**Collected data**
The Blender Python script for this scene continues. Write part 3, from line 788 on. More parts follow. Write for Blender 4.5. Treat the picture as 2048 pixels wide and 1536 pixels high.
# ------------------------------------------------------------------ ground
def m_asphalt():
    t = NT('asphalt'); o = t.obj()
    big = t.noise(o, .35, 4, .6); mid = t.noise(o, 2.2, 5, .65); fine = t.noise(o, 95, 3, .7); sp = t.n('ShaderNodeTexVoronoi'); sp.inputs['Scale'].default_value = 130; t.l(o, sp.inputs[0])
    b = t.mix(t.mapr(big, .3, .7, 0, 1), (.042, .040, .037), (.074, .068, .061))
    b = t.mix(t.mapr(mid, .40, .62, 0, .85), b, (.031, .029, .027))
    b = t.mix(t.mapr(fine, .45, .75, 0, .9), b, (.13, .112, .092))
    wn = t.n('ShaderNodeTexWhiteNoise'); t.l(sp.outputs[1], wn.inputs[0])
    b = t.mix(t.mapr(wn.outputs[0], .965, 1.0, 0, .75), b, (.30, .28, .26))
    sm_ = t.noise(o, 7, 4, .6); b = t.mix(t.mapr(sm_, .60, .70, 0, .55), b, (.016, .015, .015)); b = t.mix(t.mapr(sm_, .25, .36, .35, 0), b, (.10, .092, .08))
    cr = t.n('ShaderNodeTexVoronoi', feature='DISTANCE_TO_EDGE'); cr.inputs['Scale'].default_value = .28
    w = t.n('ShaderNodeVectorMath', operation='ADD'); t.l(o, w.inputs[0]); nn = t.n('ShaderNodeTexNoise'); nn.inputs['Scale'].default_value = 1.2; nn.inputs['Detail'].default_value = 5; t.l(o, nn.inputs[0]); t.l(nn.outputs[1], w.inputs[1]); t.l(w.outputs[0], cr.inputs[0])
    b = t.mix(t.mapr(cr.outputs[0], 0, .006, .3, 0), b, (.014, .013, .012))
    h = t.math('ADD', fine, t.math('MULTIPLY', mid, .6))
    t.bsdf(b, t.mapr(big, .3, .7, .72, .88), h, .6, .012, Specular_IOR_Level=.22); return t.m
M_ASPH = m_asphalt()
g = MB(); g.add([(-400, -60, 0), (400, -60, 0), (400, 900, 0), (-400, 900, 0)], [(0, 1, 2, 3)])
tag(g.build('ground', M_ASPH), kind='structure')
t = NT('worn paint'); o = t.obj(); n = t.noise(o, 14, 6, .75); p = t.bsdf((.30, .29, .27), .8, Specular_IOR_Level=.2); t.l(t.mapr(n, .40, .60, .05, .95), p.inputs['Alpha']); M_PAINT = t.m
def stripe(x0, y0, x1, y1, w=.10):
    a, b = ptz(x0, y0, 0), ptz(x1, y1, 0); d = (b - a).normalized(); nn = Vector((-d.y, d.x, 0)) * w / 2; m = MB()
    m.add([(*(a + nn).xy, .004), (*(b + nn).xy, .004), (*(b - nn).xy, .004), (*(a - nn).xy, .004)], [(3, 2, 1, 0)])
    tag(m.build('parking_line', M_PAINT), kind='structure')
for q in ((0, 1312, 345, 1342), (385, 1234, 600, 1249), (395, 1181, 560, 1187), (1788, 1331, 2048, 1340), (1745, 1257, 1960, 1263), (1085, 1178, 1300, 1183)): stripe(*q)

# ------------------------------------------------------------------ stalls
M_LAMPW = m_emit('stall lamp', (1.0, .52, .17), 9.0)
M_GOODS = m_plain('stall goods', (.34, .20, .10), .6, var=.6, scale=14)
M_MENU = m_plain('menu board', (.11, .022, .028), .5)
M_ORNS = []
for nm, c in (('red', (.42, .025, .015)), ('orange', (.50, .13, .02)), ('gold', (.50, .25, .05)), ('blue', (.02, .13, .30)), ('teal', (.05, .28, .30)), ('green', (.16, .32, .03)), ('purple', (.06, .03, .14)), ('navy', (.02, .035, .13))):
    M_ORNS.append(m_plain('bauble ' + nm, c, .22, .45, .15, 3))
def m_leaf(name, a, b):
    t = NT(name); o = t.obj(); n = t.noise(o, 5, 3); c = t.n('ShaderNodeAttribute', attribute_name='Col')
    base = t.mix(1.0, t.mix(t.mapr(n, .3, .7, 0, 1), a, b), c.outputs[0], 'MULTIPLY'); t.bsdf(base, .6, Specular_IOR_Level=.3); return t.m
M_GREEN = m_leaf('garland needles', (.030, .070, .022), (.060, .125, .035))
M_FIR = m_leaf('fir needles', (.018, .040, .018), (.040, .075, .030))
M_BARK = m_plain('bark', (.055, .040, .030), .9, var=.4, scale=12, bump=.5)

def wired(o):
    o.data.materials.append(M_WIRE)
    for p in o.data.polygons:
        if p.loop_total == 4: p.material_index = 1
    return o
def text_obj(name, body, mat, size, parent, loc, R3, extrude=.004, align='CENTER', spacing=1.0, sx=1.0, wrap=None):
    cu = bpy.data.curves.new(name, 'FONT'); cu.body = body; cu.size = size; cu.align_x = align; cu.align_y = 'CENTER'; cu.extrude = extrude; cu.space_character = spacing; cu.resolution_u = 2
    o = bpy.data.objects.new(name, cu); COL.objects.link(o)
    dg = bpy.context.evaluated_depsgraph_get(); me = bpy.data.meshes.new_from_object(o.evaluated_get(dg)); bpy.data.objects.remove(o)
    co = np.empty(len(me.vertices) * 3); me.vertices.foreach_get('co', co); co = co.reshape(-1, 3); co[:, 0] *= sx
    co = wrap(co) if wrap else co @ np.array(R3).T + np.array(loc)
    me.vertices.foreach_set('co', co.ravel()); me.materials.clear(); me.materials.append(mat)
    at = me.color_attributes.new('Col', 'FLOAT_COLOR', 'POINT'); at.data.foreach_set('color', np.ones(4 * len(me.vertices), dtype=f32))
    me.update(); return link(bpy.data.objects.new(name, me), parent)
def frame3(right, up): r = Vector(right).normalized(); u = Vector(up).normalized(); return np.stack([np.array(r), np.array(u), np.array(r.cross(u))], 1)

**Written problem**
From the listing above, extract every line exactly as it stands.

**Problem solution**
The Blender Python script for this scene continues. Write part 3, from line 788 on. More parts follow. Write for Blender 4.5. Treat the picture as 2048 pixels wide and 1536 pixels high.
# ------------------------------------------------------------------ ground
def m_asphalt():
    t = NT('asphalt'); o = t.obj()
    big = t.noise(o, .35, 4, .6); mid = t.noise(o, 2.2, 5, .65); fine = t.noise(o, 95, 3, .7); sp = t.n('ShaderNodeTexVoronoi'); sp.inputs['Scale'].default_value = 130; t.l(o, sp.inputs[0])
    b = t.mix(t.mapr(big, .3, .7, 0, 1), (.042, .040, .037), (.074, .068, .061))
    b = t.mix(t.mapr(mid, .40, .62, 0, .85), b, (.031, .029, .027))
    b = t.mix(t.mapr(fine, .45, .75, 0, .9), b, (.13, .112, .092))
    wn = t.n('ShaderNodeTexWhiteNoise'); t.l(sp.outputs[1], wn.inputs[0])
    b = t.mix(t.mapr(wn.outputs[0], .965, 1.0, 0, .75), b, (.30, .28, .26))
    sm_ = t.noise(o, 7, 4, .6); b = t.mix(t.mapr(sm_, .60, .70, 0, .55), b, (.016, .015, .015)); b = t.mix(t.mapr(sm_, .25, .36, .35, 0), b, (.10, .092, .08))
    cr = t.n('ShaderNodeTexVoronoi', feature='DISTANCE_TO_EDGE'); cr.inputs['Scale'].default_value = .28
    w = t.n('ShaderNodeVectorMath', operation='ADD'); t.l(o, w.inputs[0]); nn = t.n('ShaderNodeTexNoise'); nn.inputs['Scale'].default_value = 1.2; nn.inputs['Detail'].default_value = 5; t.l(o, nn.inputs[0]); t.l(nn.outputs[1], w.inputs[1]); t.l(w.outputs[0], cr.inputs[0])
    b = t.mix(t.mapr(cr.outputs[0], 0, .006, .3, 0), b, (.014, .013, .012))
    h = t.math('ADD', fine, t.math('MULTIPLY', mid, .6))
    t.bsdf(b, t.mapr(big, .3, .7, .72, .88), h, .6, .012, Specular_IOR_Level=.22); return t.m
M_ASPH = m_asphalt()
g = MB(); g.add([(-400, -60, 0), (400, -60, 0), (400, 900, 0), (-400, 900, 0)], [(0, 1, 2, 3)])
tag(g.build('ground', M_ASPH), kind='structure')
t = NT('worn paint'); o = t.obj(); n = t.noise(o, 14, 6, .75); p = t.bsdf((.30, .29, .27), .8, Specular_IOR_Level=.2); t.l(t.mapr(n, .40, .60, .05, .95), p.inputs['Alpha']); M_PAINT = t.m
def stripe(x0, y0, x1, y1, w=.10):
    a, b = ptz(x0, y0, 0), ptz(x1, y1, 0); d = (b - a).normalized(); nn = Vector((-d.y, d.x, 0)) * w / 2; m = MB()
    m.add([(*(a + nn).xy, .004), (*(b + nn).xy, .004), (*(b - nn).xy, .004), (*(a - nn).xy, .004)], [(3, 2, 1, 0)])
    tag(m.build('parking_line', M_PAINT), kind='structure')
for q in ((0, 1312, 345, 1342), (385, 1234, 600, 1249), (395, 1181, 560, 1187), (1788, 1331, 2048, 1340), (1745, 1257, 1960, 1263), (1085, 1178, 1300, 1183)): stripe(*q)

# ------------------------------------------------------------------ stalls
M_LAMPW = m_emit('stall lamp', (1.0, .52, .17), 9.0)
M_GOODS = m_plain('stall goods', (.34, .20, .10), .6, var=.6, scale=14)
M_MENU = m_plain('menu board', (.11, .022, .028), .5)
M_ORNS = []
for nm, c in (('red', (.42, .025, .015)), ('orange', (.50, .13, .02)), ('gold', (.50, .25, .05)), ('blue', (.02, .13, .30)), ('teal', (.05, .28, .30)), ('green', (.16, .32, .03)), ('purple', (.06, .03, .14)), ('navy', (.02, .035, .13))):
    M_ORNS.append(m_plain('bauble ' + nm, c, .22, .45, .15, 3))
def m_leaf(name, a, b):
    t = NT(name); o = t.obj(); n = t.noise(o, 5, 3); c = t.n('ShaderNodeAttribute', attribute_name='Col')
    base = t.mix(1.0, t.mix(t.mapr(n, .3, .7, 0, 1), a, b), c.outputs[0], 'MULTIPLY'); t.bsdf(base, .6, Specular_IOR_Level=.3); return t.m
M_GREEN = m_leaf('garland needles', (.030, .070, .022), (.060, .125, .035))
M_FIR = m_leaf('fir needles', (.018, .040, .018), (.040, .075, .030))
M_BARK = m_plain('bark', (.055, .040, .030), .9, var=.4, scale=12, bump=.5)

def wired(o):
    o.data.materials.append(M_WIRE)
    for p in o.data.polygons:
        if p.loop_total == 4: p.material_index = 1
    return o
def text_obj(name, body, mat, size, parent, loc, R3, extrude=.004, align='CENTER', spacing=1.0, sx=1.0, wrap=None):
    cu = bpy.data.curves.new(name, 'FONT'); cu.body = body; cu.size = size; cu.align_x = align; cu.align_y = 'CENTER'; cu.extrude = extrude; cu.space_character = spacing; cu.resolution_u = 2
    o = bpy.data.objects.new(name, cu); COL.objects.link(o)
    dg = bpy.context.evaluated_depsgraph_get(); me = bpy.data.meshes.new_from_object(o.evaluated_get(dg)); bpy.data.objects.remove(o)
    co = np.empty(len(me.vertices) * 3); me.vertices.foreach_get('co', co); co = co.reshape(-1, 3); co[:, 0] *= sx
    co = wrap(co) if wrap else co @ np.array(R3).T + np.array(loc)
    me.vertices.foreach_set('co', co.ravel()); me.materials.clear(); me.materials.append(mat)
    at = me.color_attributes.new('Col', 'FLOAT_COLOR', 'POINT'); at.data.foreach_set('color', np.ones(4 * len(me.vertices), dtype=f32))
    me.update(); return link(bpy.data.objects.new(name, me), parent)
def frame3(right, up): r = Vector(right).normalized(); u = Vector(up).normalized(); return np.stack([np.array(r), np.array(u), np.array(r.cross(u))], 1)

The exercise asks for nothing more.